The plane was brought down on Wednesday night by a rocket
strike and the pilot safely ejected, Andriy Lysenko, a spokesman
for Ukraine’s national Defence and Security Council, told
journalists.
It was the third reported incident this week in which a
Ukrainian plane has been hit by a missile.
Kyiv has said that an An-26 military transporter was brought
down last Monday probably by a missile fired from Russia, either
from the air or from the ground. Two out of the eight people on
board that plane were killed, the Ukrainian military said.
On Wednesday, another SU-25 was hit by a rebel missile but
the pilot brought the plane down successfully with relatively
slight damage. Kyiv did not allege Russian involvement in that
case.
The incidents come against a background of increasingly
strident charges by Kyiv of direct Russian involvement in the
three and a half month conflict.
Moscow denies orchestrating the rebellion, but Western
governments accuse it of failing to do enough to help curb the
violence.
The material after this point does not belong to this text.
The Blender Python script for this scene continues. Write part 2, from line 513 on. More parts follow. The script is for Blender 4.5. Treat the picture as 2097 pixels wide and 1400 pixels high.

U.S. President Barack Obama imposed sanctions on
Wednesday on some of Russia’s biggest companies, limiting their
access to funding.
After a day’s pause, Ukrainian warplanes on Wednesday
resumed overflights in the east where they have been striking at
concentrations of rebels and military equipment which Kyiv says
is being brought in from Russia to fortify rebel positions.
Lysenko said five more Ukrainian servicemen had been killed
in the past 24 hours, which would bring to more than 270 the
number killed since the government launched an “anti-terrorist”
operation in April to crush the rebels.
Hundreds of civilians and rebels have also been killed.